One of the widely admired books written on India, as emerging great power, is India Emerging Power by Stephen P. Cohen, who has the credentials of one of the authoritative writers on South Asian politics. This study appears to be an improvement upon his former co-study with Richard L. Park in 1979, when both of them wrote India: Emergent Power. He asserts that “we concluded that if one took a twenty-five years perspective, then India would loom large as a crucial factor in America’s policies toward all of Asia, and beyond. Sufficient evidence is now available to demonstrate that we were essentially correct.” Similarly this book again is an attempt to examine the proposition of Indian emergence as great a power and the extent to which it can affect American policies in and around Asia. The academia is divided on this issue.
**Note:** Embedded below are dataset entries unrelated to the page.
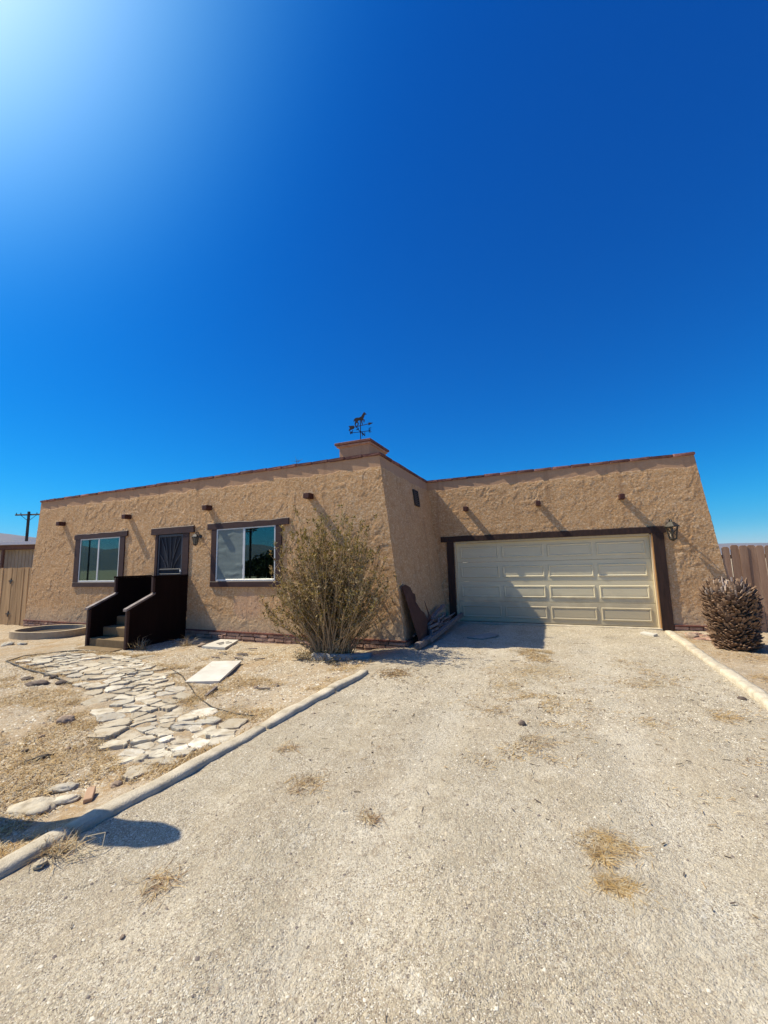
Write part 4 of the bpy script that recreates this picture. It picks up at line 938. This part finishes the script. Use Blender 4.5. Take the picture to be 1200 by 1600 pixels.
# ------------------------------------------------------------------ the big dry bush
bush = thing('bush', 'tall dry olive-brown bush in front of the wall, right of the window', 'bush', (-3.98, 6.70, -.09))
SP = []; sb = MB(); rb = random.Random(21)
for k in range(215):
    ph = rb.uniform(0, 2*math.pi); r0 = .30*math.sqrt(rb.random()); b0 = Vector((-3.98+r0*math.cos(ph)*1.3, 6.72+r0*math.sin(ph)*.7, -.10))
    side = rb.gauss(-.04, .52); side = max(-.95, min(.98, side)); fwd = rb.gauss(-.02, .22); fwd = max(-.5, min(.42, fwd))
    H = (2.55-1.0*abs(side)**1.6)*rb.uniform(.42, 1.04)
    if k >= 150: side = rb.uniform(-1.0, .95); fwd = rb.uniform(-.45, .2); H = rb.uniform(.35, 1.35)
    top_ = Vector((b0.x+side*1.15+(.10 if side > 0 else -.05), min(b0.y+fwd*1.3, 7.40), H)); P_ = []
    for t in (0, .2, .4, .6, .8, 1):
        v_ = b0.lerp(top_, t); v_.z = b0.z+(H-b0.z)*(t**.88); v_ += Vector((noise.noise((t*2.5, k, 0)), noise.noise((t*2.5, k, 5)), 0))*.09*t; P_.append(v_)
    sb.tube(P_, [.0135*(1-.75*i/5)*rb.uniform(.75, 1.2) for i in range(6)], 4); SP.append(P_)
    for _ in range(5):                                      # side shoots
        i = rb.randrange(2, 5); p = P_[i].lerp(P_[i+1], rb.random()); a0 = rb.uniform(0, 6.28); L_ = rb.uniform(.18, .45)
        q = p+Vector((math.cos(a0)*.45, math.sin(a0)*.45, .8)).normalized()*L_
        q.y = min(q.y, 7.46); mid = p.lerp(q, .5)+Vector((math.cos(a0), math.sin(a0), 0))*.03; sb.tube([p, mid, q], [.004, .003, .0015], 3, False); SP.append([p, p.lerp(mid, .5), mid, mid.lerp(q, .5), q, q])
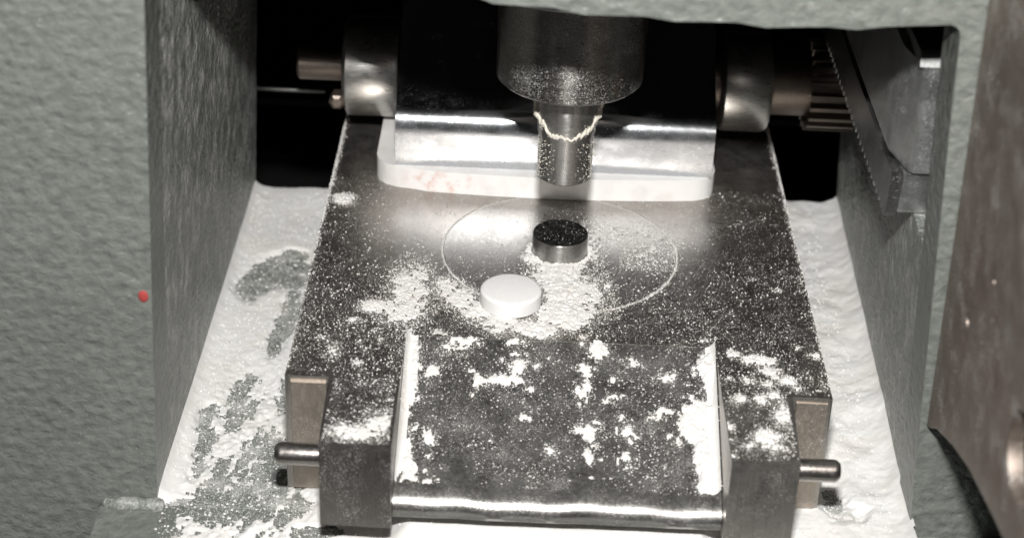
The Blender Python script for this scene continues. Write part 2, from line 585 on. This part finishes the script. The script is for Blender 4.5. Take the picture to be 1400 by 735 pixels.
# the front faces of the outer wings are a lighter brown
for xa, xb in ((-51.6, -44.6), (44.9, 51.2)):
    bm = prism([(xa, -51.5), (xa + 0.3, -52.55), (xb, -52.55), (xb, -51.5)], -26.2, -1.2, 'z')
    bevel_edges(bm, lambda c, d: c.y < -52.5, 0.25, 2)
    part('wing_face', bm, M['wing'], table, 40)
# chute with a rounded lip
prof = [(-35.95, -0.15), (-45, -3.75), (-56, -8.35), (-66, -12.5)]
prof += [(-67.8, -13.1), (-69.4, -13.7), (-70.6, -14.5), (-71.3, -15.6), (-71.4, -16.8), (-70.8, -18.0), (-69.4, -18.6), (-66, -18.6), (-36, -18.6)]
n_x = 40
bm = bmesh.new()
cols = []
for i in range(n_x + 1):
    x = -30.42 + i * (30.75 + 30.42) / n_x
    w = 0.22 * math.sin(i * 0.31) + 0.16 * math.sin(i * 0.83 + 1)
    cols.append([bm.verts.new((x, y + (0.3 * w if -72 < y < -67 else 0), z + (w * 0.9 if -72 < y < -65 and z > -18 else 0))) for y, z in prof])
for a, b in zip(cols, cols[1:]):
    for j in range(len(prof)):
        q = (j + 1) % len(prof)
        bm.faces.new((a[j], b[j], b[q], a[q]))
bm.faces.new(cols[0])
bm.faces.new(cols[-1])
part('chute', bm, M['chute'], table, 35)
# cross pins
for x0, x1, y, z in ((-52.6, -43.2, -66.5, -7.6), (52.1, 43.4, -66.5, -6.4)):
    s = 1 if x1 > x0 else -1
    bm = lathe([(1.5, x0), (2.05, x0 + 0.6 * s), (2.15, x0 + 1.2 * s), (2.15, x1)], 28, 'x', (0, y, z))
    part('pin', bm, M['pin'], table, 40)

# ================================================================== PUNCHES
lower = thing('lower_punch', 'short round steel lower punch standing proud of the die bore', 'punch', (0, -0.4, 0))
bm = lathe([(5.95, -12), (5.95, 4.42), (5.90, 4.5)], 64, 'z', (0, -0.4, 0))
part('punch_tip', bm, M['tip'], lower, 30)
bm = lathe([(5.88, 4.3), (5.88, 4.55), (5.75, 4.64), (0.4, 4.62)], 64, 'z', (0, -0.4, 0))
part('punch_face', bm, M['face'], lower, 30, 'polished end face coloured dark for the darkness it mirrors, with fine specks')

upper = thing('upper_punch', 'round steel upper punch hanging from its wide holder above the die bore', 'punch', (0, 0, 18.5))
bm = lathe([(0.4, 18.9), (5.4, 18.5), (5.75, 18.8), (5.75, 28.3), (6.05, 29.0), (6.45, 34.0), (6.45, 41.2)], 64, 'z')
part('punch_tip', bm, M['tip'], upper, 30)
bm = lathe([(6.3, 40.9), (14.2, 40.9), (15.0, 41.6), (15.0, 65.2)], 96, 'z')
part('holder', bm, M['turned'], upper, 30)
bm = lathe([(14.8, 65.0), (25.4, 65.0), (26.0, 65.6), (26.0, 74), (12, 74.2), (12, 117)], 96, 'z')
part('flange', bm, M['rack'], upper, 30)

# ================================================================== FEED SHOE
shoe = thing('feed_shoe', 'chrome covered feed shoe on a white nylon wiper base behind the punches', 'feed shoe', (-3, 48, 0))
AX, AZ = 52.0, 18.2
outl = [(-42.2, 74), (-42.2, 31.5)]
outl += [(-42.2 + 7.5 * (1 - math.cos(math.radians(a))), 31.5 - 6.0 * math.sin(math.radians(a))) for a in (25, 50, 75, 90)]
outl += [(x, 23.0 + 0.0017 * (x + 3) ** 2) for x in (-30, -22, -14, -6, 2, 10, 18, 25)]
outl += [(35.4 - 6.5 * (1 - math.sin(math.radians(a))), 30.0 - 5.2 * math.cos(math.radians(a))) for a in (15, 40, 65, 90)]
outl += [(35.4, 74)]
bm = prism(outl, 0.06, 5.4, 'z')
bevel_edges(bm, lambda c, d: c.z > 5.3 or c.y < 33 and c.z < 0.2, 1.5, 4)
part('wiper_base', bm, M['nylon'], shoe, 50)
# chrome cover: upright wall that rolls over the top
pr = [(26.6, 5.2), (26.2, 6.5), (26.0, 9.0), (26.0, 13.2)]
pr += [(33.0 - 7.0 * math.cos(math.radians(a)), 13.6 + 7.0 * math.sin(math.radians(a))) for a in range(3, 58, 5)]
pr += [(38.0, 25.0), (46.0, 32.4), (52.0, 38.2), (58.0, 41.6), (66.0, 42.5), (78.0, 40.0)]
pr += [(78.0, 5.1)]
bm = prism(pr, -37.6, 34.3, 'x')
bevel_edges(bm, lambda c, d: abs(c.x + 37.6) < 0.01 or abs(c.x - 34.3) < 0.01, 0.9, 3)
part('chrome_cover', bm, M['chrome'], shoe, 30)
for x0, x1 in ((-51.3, -38.4), (36.6, 48.2)):
    bm = lathe([(10.6, x0), (11.7, x0 + 0.9), (11.8, x0 + 1.6), (11.8, x1 - 1.0), (11.2, x1)], 64, 'x', (0, AX, AZ))
    part('bearing_collar', bm, M['collar'], shoe, 40)
bm = lathe([(3.3, -62.6), (3.9, -62.0), (3.9, -37.8)], 36, 'x', (0, AX, AZ))
part('shaft_stub', bm, M['shaft'], shoe, 40)
bm = lathe([(1.2, 42.5), (1.9, 42.9), (1.9, 46.5), (1.2, 46.9)], 6, 'y', (-52.6, 0, 12.6))
part('set_screw', bm, M['shaft'], shoe)
bm = lathe([(7.6, 34.4), (7.6, 70.0), (6.8, 70.6)], 48, 'x', (0, AX, AZ))
part('drive_shaft', bm, M['shaft'], shoe, 40)
def gear_outline(n, r0, r1, a0=0.0):
    o = []
    for i in range(n):
        for f, r in ((0.0, r0), (0.28, r0), (0.42, r1), (0.72, r1), (0.86, r0)):
            a = a0 + 2 * math.pi * (i + f) / n
            o.append((AX + r * math.cos(a), AZ + r * math.sin(a)))
    return o
bm = prism(gear_outline(22, 9.1, 10.9), 57.4, 68.5, 'x')
part('pinion', bm, M['shaft'], shoe)

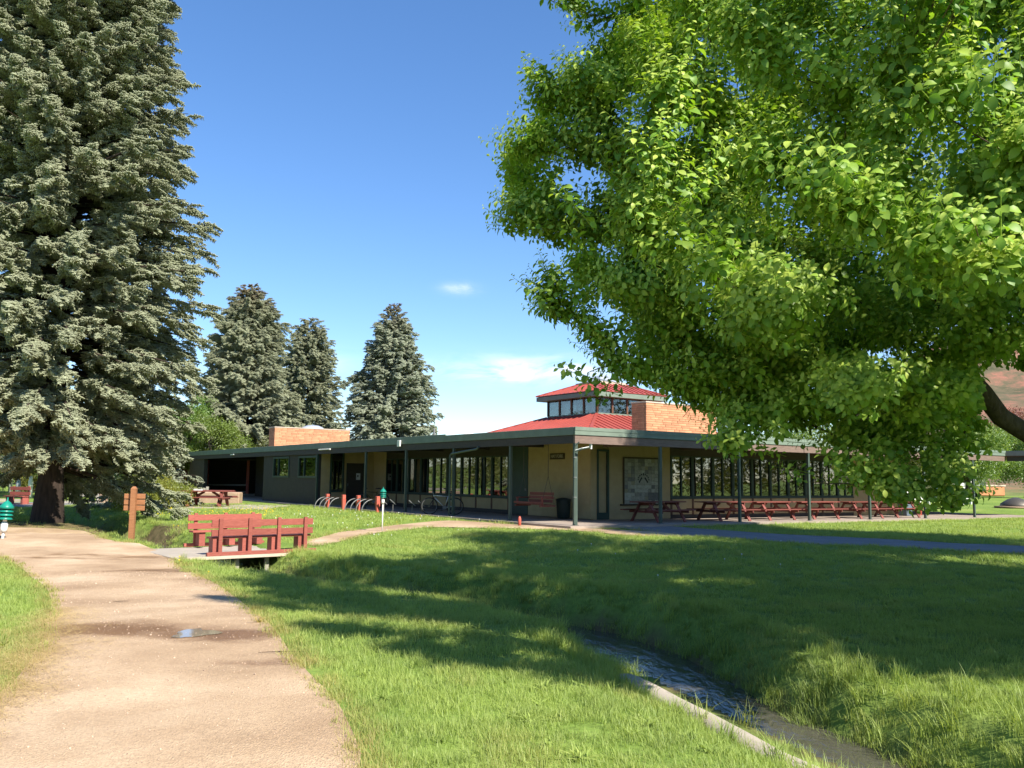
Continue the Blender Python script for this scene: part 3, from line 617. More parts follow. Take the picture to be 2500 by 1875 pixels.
# flush section with two windows and its end returns
wall(MB().box(.13, .13+T, 21.7, 21.9, -.15, 2.93).box(.13, .13+T, 24.5, 25.9, -.15, 2.93).box(.13, .13+T, 28.5, 30.2, -.15, 2.93).box(.13, .13+T, 21.9, 24.5, -.15, 1.42).box(.13, .13+T, 25.9, 28.5, -.15, 1.42)
     .box(.13, .13+T, 21.9, 24.5, 2.62, 2.93).box(.13, .13+T, 25.9, 28.5, 2.62, 2.93), 'brownwall')
wall(MB().box(.29, 4.2, 30.04, 30.2, -.1, 2.93), 'brownwall')
for b in (21.9, 25.9):
    mb = MB().box(.09, .24, b, b+.1, 1.42, 2.62).box(.09, .24, b+2.5, b+2.6, 1.42, 2.62).box(.09, .24, b+.103, b+2.497, 1.42, 1.52).box(.09, .24, b+.103, b+2.497, 2.52, 2.62).box(.10, .22, b+1.75, b+1.82, 1.523, 2.517)
    wd = part(mb, 'window', 'greentrim')
    part(MB().box(.16, .172, b+.1, b+1.75, 1.52, 2.52), 'pane', 'glass', wd); part(MB().box(.16, .172, b+1.82, b+2.5, 1.52, 2.52), 'pane', 'glass', wd)
part(MB().box(.02, .12, 21.62, 21.72, -.1, 2.69), 'downpipe', 'greentrim')
# recessed porch at the far end
wall(MB().box(4.0, 4.16, 30.2, 31.4, -.05, 2.93).box(4.0, 4.16, 32.8, 35.4, -.05, 2.93).box(4.0, 4.16, 36.2, 43, -.05, 2.93), 'brownwall')
dr = part(MB().box(4.04, 4.1, 31.42, 32.78, -.05, 2.3), 'door', 'darkbeam'); part(MB().box(4.0, 4.03, 31.9, 32.05, .2, 2.1), 'door_light', 'glass', dr)
part(MB().box(4.03, 4.05, 32.6, 32.7, 1.0, 1.1), 'handle', 'metal', dr)
wall(MB().box(4.0, 4.16, 31.42, 32.78, 2.303, 2.93).box(4.0, 4.16, 35.41, 36.19, -.05, .7), 'brownwall')
wd = part(MB().box(3.98, 4.12, 35.4, 35.46, .7, 2.9).box(3.98, 4.12, 36.14, 36.2, .7, 2.9).box(3.98, 4.12, 35.77, 35.83, .7, 2.9), 'window', 'greentrim')
part(MB().box(4.04, 4.055, 35.46, 36.14, .7, 2.9), 'pane', 'glass', wd)
wall(MB().box(.13, .4, 43, 46.9, -.1, 2.93), 'brownwall'); wall(MB().box(.4, 13, 46.7, 46.86, -.1, 2.93), 'brownwall')
# right end wall, back walls, interior
wall(MB().box(20.4, 24.4, B0, B0+T, patio_z(22)-.02, ZT))
wall(MB().box(24.24, 24.4, B0+T, 24, -.2, ZT)); wall(MB().box(10, 24.4, 24, 24.16, -.2, ZT)); wall(MB().box(12.8, 12.96, 24.2, 46.7, -.2, ZT))
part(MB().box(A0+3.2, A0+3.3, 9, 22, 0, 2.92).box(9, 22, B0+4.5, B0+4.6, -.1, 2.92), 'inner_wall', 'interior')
# lights and boxes on the edge
part(MB().box(-.10, -.02, 12.1, 12.36, 2.86, 3.14), 'lamp_box', 'whitemetal', bevel=.01)
part(MB().tube([(-.09, 19.7, 2.91), (-.09, 21.2, 2.91)], .035, 8).box(-.06, .03, 20.3, 20.5, 2.88, 2.93), 'tube_lamp', 'whitemetal')
part(MB().box(-.07, .03, 35.6, 36.3, 2.86, 2.93), 'tube_lamp', 'whitemetal')
# conduit with clamps and gooseneck lamp at the corner post
m = MB().tube([(-.05, -.03, .05), (-.05, -.03, 2.45), (-.03, -.06, 2.6), (.05, -.16, 2.72)], .022, 6).tube([(-.03, -.05, 2.42), (.15, -.2, 2.50), (.42, -.28, 2.56)], .03, 6).tube([(.40, -.28, 2.53), (.44, -.29, 2.66)], .045, 8)
part(m, 'conduit', 'post')
for z in (.9, 1.55, 2.2): part(MB().box(-.09, .02, -.075, .03, z, z+.03), 'clamp', 'metal')
part(MB().tube([(-.02, -.05, 2.45), (.15, -.2, 2.52), (.44, -.29, 2.58)], .018, 6).tube([(.44, -.29, 2.5), (.44, -.29, 2.66)], .04, 8), 'flood_lamp', 'whitemetal')
part(MB().tube([(-.04, 7.85, 0), (-.04, 7.85, 2.4), (-.04, 7.7, 2.47), (-.02, 5.9, 2.62), (-.02, 5.8, 2.69)], .045, 8), 'rain_pipe', 'post')
# antenna mast and pale vent on the roof
part(MB().box(1.7, 1.76, 12.2, 12.26, 3.2, 3.75), 'roof_mast', 'metal')
part(MB().lathe([(.02, 0), (.4, .0), (.38, .16), (.22, .3), (.02, .34)], 14, (2.6, 10.6, 3.2)), 'roof_vent', 'whitemetal', smooth=True)

# chimneys of thin brick
def chimney(a0, a1, b0, b1, ztop, limit):
    st = part(MB().box(a0+.02, a1-.02, b0+.02, b1-.02, 3.2, ztop-.07), 'chimney', 'mortar')
    part(MB().box(a0-.03, a1+.03, b0-.03, b1+.03, ztop-.07, ztop), 'coping', 'cap', st, bevel=.01)
    h = .105; zs = np.arange(ztop-.075-h, 3.2, -h); n = 0; rest = MB(); shared = {}
    for r, z in enumerate(zs):
        for face in (0, 1, 2):
            lo, hi = ((a0, a1), (b0+.12, b1), (b0+.12, b1))[face]; u = lo
            while u < hi-.02:
                L = random.uniform(.3, .62); e = min(u+L, hi)
                if hi-e < .12: e = hi
                pr = random.uniform(0, .014); w = e-u-.012
                if face == 0: cx, cy, sx, sy = (u+e)/2, b0+.06, w, .12
                else: cx, cy, sx, sy = (a0+.06 if face == 1 else a1-.06), (u+e)/2, .12, w
                if n < limit and face < 2 and z > 3.3:
                    key = round(w*20)
                    k = (key, face > 0)
                    if k not in shared:
                        ww = key/20
                        shared[k] = (MB().box(-ww/2, ww/2, -.06, .06, 0, h-.012) if face == 0 else MB().box(-.06, .06, -ww/2, ww/2, 0, h-.012)).mesh('brick'); shared[k].materials.append(M['brick'])
                    o = bpy.data.objects.new('brick', shared[k]); COL.objects.link(o); o.parent = st
                    o.location = (cx-(pr if face == 1 else 0), cy-(pr if face == 0 else 0), z)
                    o.scale = (w/(key/20), 1, 1) if face == 0 else (1, w/(key/20), 1); n += 1
                else: rest.box(cx-sx/2, cx+sx/2, cy-sy/2, cy+sy/2, z, z+h-.012)
                u = e
    if rest.v: tag(part(rest, 'brick_courses', 'brick', st), kind='stuff')
    return st
chimney(9.4, 14.1, 6.35, 7.3, 5.08, 165)
ch1 = chimney(3.0, 8.65, 36.5, 37.6, 4.93, 130)
part(MB().lathe([(.95, 0), (.93, .1), (.75, .28), (.45, .40), (.05, .44)], 20, (7.0, 39.5, 4.9)).lathe([(.8, -1.7), (.8, 0)], 16, (7.0, 39.5, 4.9)), 'skylight_dome', 'dome', smooth=True)

# red hipped roof, lantern storey, upper roof
def clip(poly, nx, ny, c):
    out = []
    for i in range(len(poly)):
        p, q = poly[i], poly[(i+1) % len(poly)]; dp, dq = nx*p[0]+ny*p[1]-c, nx*q[0]+ny*q[1]-c
        if dp <= 0: out.append(p)
        if (dp < 0 < dq) or (dq < 0 < dp): t = dp/(dp-dq); out.append((p[0]+t*(q[0]-p[0]), p[1]+t*(q[1]-p[1])))
    return out
def hip_roof(name, a0, a1, b0, b1, ext, z0, z1, pw, mat='redroof'):
    """four slopes from eave rectangle grown by ext (z0) up to rectangle a0..b1 (z1), laid in separate seamed panels"""
    root = part(MB().box(a0-ext+.1, a1+ext-.1, b0-ext+.1, b1+ext-.1, z0-.1, z0-.02), name, 'fascia')
    sl = math.hypot(ext, z1-z0)
    for side in range(4):
        Wd = (a1-a0 if side % 2 == 0 else b1-b0)+2*ext
        def tr(u, v, h):      # u along eave 0..Wd, v up slope 0..ext, h normal offset
            z = z0+(z1-z0)*v/ext+h
            if side == 0: return (a0-ext+u, b0-ext+v, z)
            if side == 1: return (a1+ext-v, b0-ext+u, z)
            if side == 2: return (a1+ext-u, b1+ext-v, z)
            return (a0-ext+v, b1+ext-u, z)
        n = max(1, round(Wd/pw))
        for i in range(n):
            u0, u1 = Wd*i/n, Wd*(i+1)/n
            poly = [(u0+.006, 0), (u1-.006, 0), (u1-.006, ext), (u0+.006, ext)]
            poly = clip(poly, -1, 1, 0); poly = clip(poly, 1, 1, Wd)
            if len(poly) < 3: continue
            k = len(poly); mb = MB()
            mb.add([tr(x, y, 0) for x, y in poly]+[tr(x, y, .02) for x, y in poly], [tuple(range(k))[::-1], tuple(range(k, 2*k))]+[(j, (j+1) % k, k+(j+1) % k, k+j) for j in range(k)])
            top = min(ext, u0, Wd-u0)
            if top > .12:
                c = [(u0-.014, 0), (u0+.014, 0), (u0+.014, top-.03), (u0-.014, top-.03)]
                mb.add([tr(x, y, .01) for x, y in c]+[tr(x, y, .06) for x, y in c], [(3, 2, 1, 0), (4, 5, 6, 7), (0, 1, 5, 4), (1, 2, 6, 5), (2, 3, 7, 6), (3, 0, 4, 7)])
            part(mb, 'roof_panel', mat, root)
        e0, e1 = tr(0, 0, .035), tr(ext, ext, .035)
        part(MB().bar(e0, e1, .16, .05), 'hip_cap', mat, root)
    return root
CA0, CA1, CB0, CB1 = 10.83, 15.1, 11.41, 15.6
hip_roof('lower_red_roof', CA0, CA1, CB0, CB1, 4.2, 3.32, 4.84, .42)
lt = part(MB().box(CA0+.02, CA1-.02, CB0+.02, CB1-.02, 4.78, 4.93), 'lantern', 'fascia')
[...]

One stream of analysts conjectures that Indian emergence as a great power is matter of time and focuses on its brilliance in its technological development, economic openness, and democratic institutions that would stabilize it.  While the other stream of analysts contends otherwise and reach at certain pessimist predictions: that its democracy is fragile, federation is weak, poverty is rampant, its social fabric is divisive, and it is beset with all those ills that feature in most of the backward states.

Cohen says, “These two approaches, one optimistic about India’s prospects, and the other deeply pessimistic, have, when combined, created a bifurcated high-low American perception of India.” Scanning through vast literature on India, he opined that in one way or the other, all “studies offer a perspective on one of the puzzles of contemporary India: the large disparity between India’s own view of its “greatness” – past, present, and future – and the skepticism in this regard voiced by many others.” He further concluded that the contrast between the self-vision of the past and future power militates with a still poor reality that has confounded the American perception of India resulting into inconsistent policies towards it. Consistent with it, this book is another scholarly attempt that presents India more clearly for the benefits of American policy and decision-makers.

The book is a scholarly work on contemporary India by a non-Asian author who has given a very deep insight into Indian history, domestic and international politics, its disputes with neighboring states and the possibilities of nuclear war with Pakistan. It provides a guideline to those who are concerned with India.